Exercise: Return all the data, word for word.

────────

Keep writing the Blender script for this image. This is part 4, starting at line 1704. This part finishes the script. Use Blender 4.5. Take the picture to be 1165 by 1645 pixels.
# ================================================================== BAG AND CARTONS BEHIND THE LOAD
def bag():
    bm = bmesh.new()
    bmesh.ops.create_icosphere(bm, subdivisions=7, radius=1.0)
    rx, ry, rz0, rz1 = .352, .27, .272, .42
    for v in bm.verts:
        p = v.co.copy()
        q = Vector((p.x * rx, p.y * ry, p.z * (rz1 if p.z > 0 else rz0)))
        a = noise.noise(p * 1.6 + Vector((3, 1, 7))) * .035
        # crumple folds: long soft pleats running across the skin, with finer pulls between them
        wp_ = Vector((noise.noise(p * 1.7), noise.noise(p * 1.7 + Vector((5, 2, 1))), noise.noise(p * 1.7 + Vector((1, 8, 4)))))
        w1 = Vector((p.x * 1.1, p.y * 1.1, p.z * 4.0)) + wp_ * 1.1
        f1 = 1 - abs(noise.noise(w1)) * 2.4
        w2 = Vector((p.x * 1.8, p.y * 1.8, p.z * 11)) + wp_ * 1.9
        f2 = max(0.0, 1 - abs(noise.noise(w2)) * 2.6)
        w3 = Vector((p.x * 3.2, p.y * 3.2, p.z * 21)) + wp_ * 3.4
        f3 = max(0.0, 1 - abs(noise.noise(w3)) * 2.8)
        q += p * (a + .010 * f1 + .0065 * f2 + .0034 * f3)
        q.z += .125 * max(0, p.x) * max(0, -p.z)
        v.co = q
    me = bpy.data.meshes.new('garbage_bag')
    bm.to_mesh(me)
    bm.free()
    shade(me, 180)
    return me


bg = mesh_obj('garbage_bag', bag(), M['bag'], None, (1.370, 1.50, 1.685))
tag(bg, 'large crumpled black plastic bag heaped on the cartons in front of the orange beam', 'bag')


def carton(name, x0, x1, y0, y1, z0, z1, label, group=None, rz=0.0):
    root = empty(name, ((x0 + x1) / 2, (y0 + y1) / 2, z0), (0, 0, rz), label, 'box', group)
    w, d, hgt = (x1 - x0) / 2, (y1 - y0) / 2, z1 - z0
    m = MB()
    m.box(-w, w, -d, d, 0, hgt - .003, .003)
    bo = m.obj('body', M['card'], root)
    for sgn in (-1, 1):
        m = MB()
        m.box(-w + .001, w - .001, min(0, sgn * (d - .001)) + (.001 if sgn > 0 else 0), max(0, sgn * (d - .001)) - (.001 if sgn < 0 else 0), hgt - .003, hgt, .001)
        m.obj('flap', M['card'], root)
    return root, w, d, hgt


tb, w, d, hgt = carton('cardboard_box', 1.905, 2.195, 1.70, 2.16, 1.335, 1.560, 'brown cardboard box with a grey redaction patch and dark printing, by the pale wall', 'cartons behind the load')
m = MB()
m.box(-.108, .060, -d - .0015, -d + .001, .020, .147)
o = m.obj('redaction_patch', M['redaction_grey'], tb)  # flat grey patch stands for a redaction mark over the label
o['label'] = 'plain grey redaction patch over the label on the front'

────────

Right answer:
Keep writing the Blender script for this image. This is part 4, starting at line 1704. This part finishes the script. Use Blender 4.5. Take the picture to be 1165 by 1645 pixels.
# ================================================================== BAG AND CARTONS BEHIND THE LOAD
def bag():
    bm = bmesh.new()
    bmesh.ops.create_icosphere(bm, subdivisions=7, radius=1.0)
    rx, ry, rz0, rz1 = .352, .27, .272, .42
    for v in bm.verts:
        p = v.co.copy()
        q = Vector((p.x * rx, p.y * ry, p.z * (rz1 if p.z > 0 else rz0)))
        a = noise.noise(p * 1.6 + Vector((3, 1, 7))) * .035
        # crumple folds: long soft pleats running across the skin, with finer pulls between them
        wp_ = Vector((noise.noise(p * 1.7), noise.noise(p * 1.7 + Vector((5, 2, 1))), noise.noise(p * 1.7 + Vector((1, 8, 4)))))
        w1 = Vector((p.x * 1.1, p.y * 1.1, p.z * 4.0)) + wp_ * 1.1
        f1 = 1 - abs(noise.noise(w1)) * 2.4
        w2 = Vector((p.x * 1.8, p.y * 1.8, p.z * 11)) + wp_ * 1.9
        f2 = max(0.0, 1 - abs(noise.noise(w2)) * 2.6)
        w3 = Vector((p.x * 3.2, p.y * 3.2, p.z * 21)) + wp_ * 3.4
        f3 = max(0.0, 1 - abs(noise.noise(w3)) * 2.8)
        q += p * (a + .010 * f1 + .0065 * f2 + .0034 * f3)
        q.z += .125 * max(0, p.x) * max(0, -p.z)
        v.co = q
    me = bpy.data.meshes.new('garbage_bag')
    bm.to_mesh(me)
    bm.free()
    shade(me, 180)
    return me


bg = mesh_obj('garbage_bag', bag(), M['bag'], None, (1.370, 1.50, 1.685))
tag(bg, 'large crumpled black plastic bag heaped on the cartons in front of the orange beam', 'bag')


def carton(name, x0, x1, y0, y1, z0, z1, label, group=None, rz=0.0):
    root = empty(name, ((x0 + x1) / 2, (y0 + y1) / 2, z0), (0, 0, rz), label, 'box', group)
    w, d, hgt = (x1 - x0) / 2, (y1 - y0) / 2, z1 - z0
    m = MB()
    m.box(-w, w, -d, d, 0, hgt - .003, .003)
    bo = m.obj('body', M['card'], root)
    for sgn in (-1, 1):
        m = MB()
        m.box(-w + .001, w - .001, min(0, sgn * (d - .001)) + (.001 if sgn > 0 else 0), max(0, sgn * (d - .001)) - (.001 if sgn < 0 else 0), hgt - .003, hgt, .001)
        m.obj('flap', M['card'], root)
    return root, w, d, hgt


tb, w, d, hgt = carton('cardboard_box', 1.905, 2.195, 1.70, 2.16, 1.335, 1.560, 'brown cardboard box with a grey redaction patch and dark printing, by the pale wall', 'cartons behind the load')
m = MB()
m.box(-.108, .060, -d - .0015, -d + .001, .020, .147)
o = m.obj('redaction_patch', M['redaction_grey'], tb)  # flat grey patch stands for a redaction mark over the label
o['label'] = 'plain grey redaction patch over the label on the front'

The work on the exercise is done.